Changes to the Community Preservation Act (CPA) in the House budget – now being added to the Senate budget through amendments – would bring more money to communities and allow for expanded, more flexible use of the funds.
State Sen. Michael R. Knapik (R-Westfield) said he supports the proposed changes.
“This would allow cities to use CPA funds on existing parks and playgrounds, not just build new ones,” said Knapik. “A lot of towns have tired, old playgrounds and could not use CPA funds in the past to improve them.”
Knapik said in land-locked areas, this was a big problem because there was nowhere to build.
The CPA was adopted in 2000 by former Gov. Paul Cellucci. Since then, 150 communities across the Commonwealth have adopted the CPA as a way to help fund open space, housing and historic rehabilitation projects.
Adopting the CPA means a community has agreed to a property tax surcharge of up to three percent. The original intent of the CPA, said Knapik, was to have the state match those funds 100 percent.
“The state is down to matching only about 20 percent,” Knapik said. “The amendment would give communities more funds from the state, although not 100 percent.”
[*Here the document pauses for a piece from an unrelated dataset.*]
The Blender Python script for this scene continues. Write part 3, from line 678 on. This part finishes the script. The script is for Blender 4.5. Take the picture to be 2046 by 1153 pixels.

Other proposed changes would enable municipalities to use hotel excise taxes, linkage fees, property sale revenues, parking fees and private gifts to pay for the CPA. The House plan enables the use of CPA funds on athletic fields, parks and playgrounds, and allows communities to create a small business property tax exemption on the first $100,000 of property value.
“It’s a good change,” Knapik said of the CPA amendment.